Look through the lines below and extract each one that contains "pixels".

Dataset content:
'''
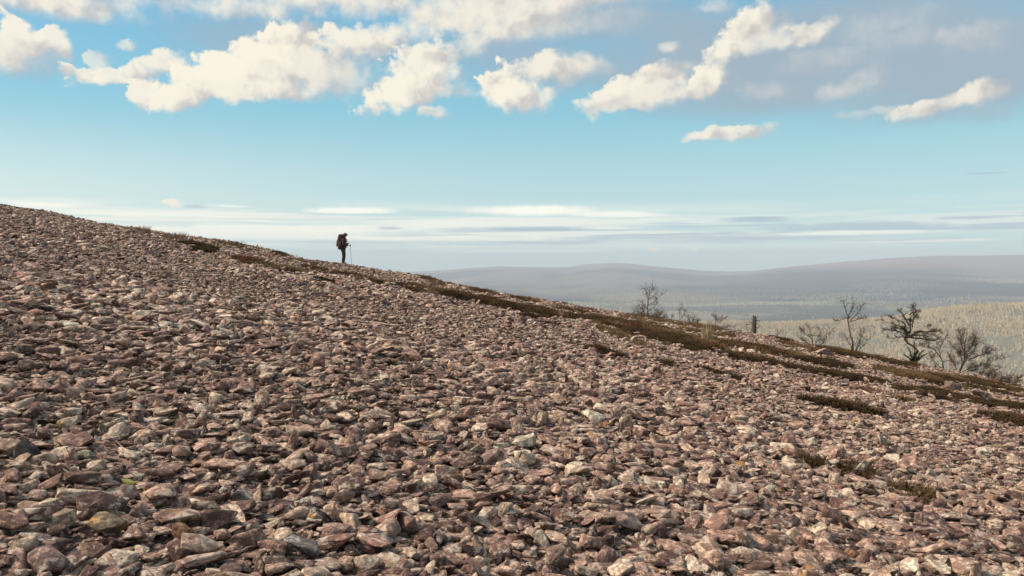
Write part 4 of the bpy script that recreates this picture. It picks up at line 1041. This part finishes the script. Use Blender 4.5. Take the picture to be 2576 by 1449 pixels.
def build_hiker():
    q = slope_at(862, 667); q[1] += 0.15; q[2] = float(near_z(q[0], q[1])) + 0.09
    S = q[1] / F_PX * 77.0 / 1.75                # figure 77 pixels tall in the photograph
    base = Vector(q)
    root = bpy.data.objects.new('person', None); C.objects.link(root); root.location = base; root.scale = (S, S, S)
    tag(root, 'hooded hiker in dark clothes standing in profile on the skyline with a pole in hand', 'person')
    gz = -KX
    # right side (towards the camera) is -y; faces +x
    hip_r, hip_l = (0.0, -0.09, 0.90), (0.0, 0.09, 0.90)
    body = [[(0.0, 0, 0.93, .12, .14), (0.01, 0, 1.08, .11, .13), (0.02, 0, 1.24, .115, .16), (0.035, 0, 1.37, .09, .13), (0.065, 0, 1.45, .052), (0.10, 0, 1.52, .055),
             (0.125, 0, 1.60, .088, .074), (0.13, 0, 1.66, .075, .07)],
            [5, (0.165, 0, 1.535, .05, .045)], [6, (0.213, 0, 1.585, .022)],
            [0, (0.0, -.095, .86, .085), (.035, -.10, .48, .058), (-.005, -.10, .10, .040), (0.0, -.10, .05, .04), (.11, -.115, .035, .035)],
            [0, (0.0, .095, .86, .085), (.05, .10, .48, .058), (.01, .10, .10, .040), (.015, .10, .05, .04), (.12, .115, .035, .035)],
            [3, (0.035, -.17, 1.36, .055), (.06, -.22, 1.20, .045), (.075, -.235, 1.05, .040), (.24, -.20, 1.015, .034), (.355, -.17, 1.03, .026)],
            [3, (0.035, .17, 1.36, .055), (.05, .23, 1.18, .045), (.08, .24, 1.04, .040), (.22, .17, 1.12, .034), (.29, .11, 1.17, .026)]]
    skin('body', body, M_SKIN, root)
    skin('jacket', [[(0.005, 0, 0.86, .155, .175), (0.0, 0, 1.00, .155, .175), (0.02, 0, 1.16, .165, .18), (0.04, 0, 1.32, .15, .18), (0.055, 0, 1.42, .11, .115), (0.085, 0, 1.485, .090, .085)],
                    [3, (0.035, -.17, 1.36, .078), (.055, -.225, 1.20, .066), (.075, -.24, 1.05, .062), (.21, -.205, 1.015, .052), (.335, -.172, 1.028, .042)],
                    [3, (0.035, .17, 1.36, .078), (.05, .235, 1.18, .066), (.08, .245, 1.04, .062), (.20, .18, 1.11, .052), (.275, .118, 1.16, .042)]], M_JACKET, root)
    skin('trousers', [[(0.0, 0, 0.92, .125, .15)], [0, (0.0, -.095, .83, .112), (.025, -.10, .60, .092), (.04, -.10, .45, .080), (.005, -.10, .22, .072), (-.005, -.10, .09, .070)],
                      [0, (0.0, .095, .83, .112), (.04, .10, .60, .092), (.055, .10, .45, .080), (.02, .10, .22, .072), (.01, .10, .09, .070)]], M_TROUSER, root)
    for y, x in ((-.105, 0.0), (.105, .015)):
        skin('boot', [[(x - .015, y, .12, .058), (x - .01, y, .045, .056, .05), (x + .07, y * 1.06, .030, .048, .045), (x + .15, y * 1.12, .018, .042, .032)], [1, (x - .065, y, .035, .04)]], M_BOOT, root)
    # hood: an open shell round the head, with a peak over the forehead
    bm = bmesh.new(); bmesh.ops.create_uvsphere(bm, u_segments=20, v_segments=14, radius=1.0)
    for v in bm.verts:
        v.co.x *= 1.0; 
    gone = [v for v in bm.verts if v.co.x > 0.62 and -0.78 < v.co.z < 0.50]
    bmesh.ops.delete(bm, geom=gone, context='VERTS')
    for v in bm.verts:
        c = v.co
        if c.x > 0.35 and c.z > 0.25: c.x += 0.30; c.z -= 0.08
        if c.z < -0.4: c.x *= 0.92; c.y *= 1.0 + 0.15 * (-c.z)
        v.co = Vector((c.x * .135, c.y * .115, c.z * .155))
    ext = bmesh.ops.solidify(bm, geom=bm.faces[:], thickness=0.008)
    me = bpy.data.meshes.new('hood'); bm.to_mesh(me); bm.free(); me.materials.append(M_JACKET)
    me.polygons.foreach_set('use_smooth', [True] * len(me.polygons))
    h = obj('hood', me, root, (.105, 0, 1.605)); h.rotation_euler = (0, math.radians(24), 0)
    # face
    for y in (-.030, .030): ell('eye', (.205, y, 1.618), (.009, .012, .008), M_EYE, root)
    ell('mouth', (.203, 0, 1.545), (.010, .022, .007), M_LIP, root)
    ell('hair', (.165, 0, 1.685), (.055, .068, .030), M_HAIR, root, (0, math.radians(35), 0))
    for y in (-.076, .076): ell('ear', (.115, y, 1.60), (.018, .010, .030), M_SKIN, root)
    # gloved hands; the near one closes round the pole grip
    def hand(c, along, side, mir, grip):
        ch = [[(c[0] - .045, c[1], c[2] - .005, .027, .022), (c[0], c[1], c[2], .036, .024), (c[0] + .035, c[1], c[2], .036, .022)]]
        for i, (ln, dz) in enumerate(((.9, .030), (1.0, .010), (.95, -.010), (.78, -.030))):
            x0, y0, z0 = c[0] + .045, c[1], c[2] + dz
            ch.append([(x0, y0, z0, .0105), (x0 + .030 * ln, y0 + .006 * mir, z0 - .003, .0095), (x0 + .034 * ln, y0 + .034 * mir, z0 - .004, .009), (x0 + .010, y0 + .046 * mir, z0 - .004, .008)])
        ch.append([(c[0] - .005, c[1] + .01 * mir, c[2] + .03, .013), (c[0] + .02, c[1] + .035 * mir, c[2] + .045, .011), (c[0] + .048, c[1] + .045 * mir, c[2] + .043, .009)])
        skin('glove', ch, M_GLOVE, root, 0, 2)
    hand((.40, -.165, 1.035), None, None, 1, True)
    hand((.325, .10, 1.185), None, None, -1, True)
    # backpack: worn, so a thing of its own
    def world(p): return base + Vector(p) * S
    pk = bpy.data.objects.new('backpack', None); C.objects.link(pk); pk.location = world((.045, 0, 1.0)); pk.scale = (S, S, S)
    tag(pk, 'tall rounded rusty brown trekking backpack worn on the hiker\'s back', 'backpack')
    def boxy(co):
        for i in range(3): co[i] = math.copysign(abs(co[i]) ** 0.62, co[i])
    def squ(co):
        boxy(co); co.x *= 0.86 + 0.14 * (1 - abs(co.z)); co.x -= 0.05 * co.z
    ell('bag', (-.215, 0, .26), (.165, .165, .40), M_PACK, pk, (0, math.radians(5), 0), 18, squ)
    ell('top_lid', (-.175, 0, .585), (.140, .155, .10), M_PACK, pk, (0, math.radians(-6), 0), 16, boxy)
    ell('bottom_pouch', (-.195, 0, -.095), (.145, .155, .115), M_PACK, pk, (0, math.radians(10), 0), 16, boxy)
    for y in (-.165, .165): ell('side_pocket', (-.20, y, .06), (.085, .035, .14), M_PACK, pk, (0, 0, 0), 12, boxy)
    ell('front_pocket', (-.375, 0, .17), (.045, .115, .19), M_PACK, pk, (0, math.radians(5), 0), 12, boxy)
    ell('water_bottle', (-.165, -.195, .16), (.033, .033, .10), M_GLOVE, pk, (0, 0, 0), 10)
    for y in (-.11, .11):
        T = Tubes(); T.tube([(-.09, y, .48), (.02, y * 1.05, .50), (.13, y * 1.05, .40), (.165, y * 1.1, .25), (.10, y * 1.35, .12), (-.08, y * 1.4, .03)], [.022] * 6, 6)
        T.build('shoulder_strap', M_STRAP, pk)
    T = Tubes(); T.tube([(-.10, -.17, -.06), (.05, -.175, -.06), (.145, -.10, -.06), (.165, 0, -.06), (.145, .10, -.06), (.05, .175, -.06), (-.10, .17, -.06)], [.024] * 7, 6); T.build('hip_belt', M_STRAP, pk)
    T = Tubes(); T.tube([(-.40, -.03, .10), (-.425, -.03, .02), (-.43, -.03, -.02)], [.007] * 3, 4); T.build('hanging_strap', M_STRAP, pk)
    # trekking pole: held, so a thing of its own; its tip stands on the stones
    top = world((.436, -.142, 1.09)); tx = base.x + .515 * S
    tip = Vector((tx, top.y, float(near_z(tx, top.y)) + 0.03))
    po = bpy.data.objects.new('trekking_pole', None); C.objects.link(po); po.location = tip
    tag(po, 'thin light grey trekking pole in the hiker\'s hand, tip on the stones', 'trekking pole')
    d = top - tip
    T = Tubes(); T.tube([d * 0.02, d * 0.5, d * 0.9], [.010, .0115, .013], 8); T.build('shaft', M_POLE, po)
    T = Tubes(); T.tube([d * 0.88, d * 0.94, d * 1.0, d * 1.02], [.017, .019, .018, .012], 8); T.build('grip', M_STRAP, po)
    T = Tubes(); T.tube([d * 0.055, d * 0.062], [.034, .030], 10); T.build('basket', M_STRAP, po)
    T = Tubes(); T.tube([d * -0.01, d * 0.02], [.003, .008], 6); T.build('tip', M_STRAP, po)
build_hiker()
'''
Completed task:
Write part 4 of the bpy script that recreates this picture. It picks up at line 1041. This part finishes the script. Use Blender 4.5. Take the picture to be 2576 by 1449 pixels.
    S = q[1] / F_PX * 77.0 / 1.75                # figure 77 pixels tall in the photograph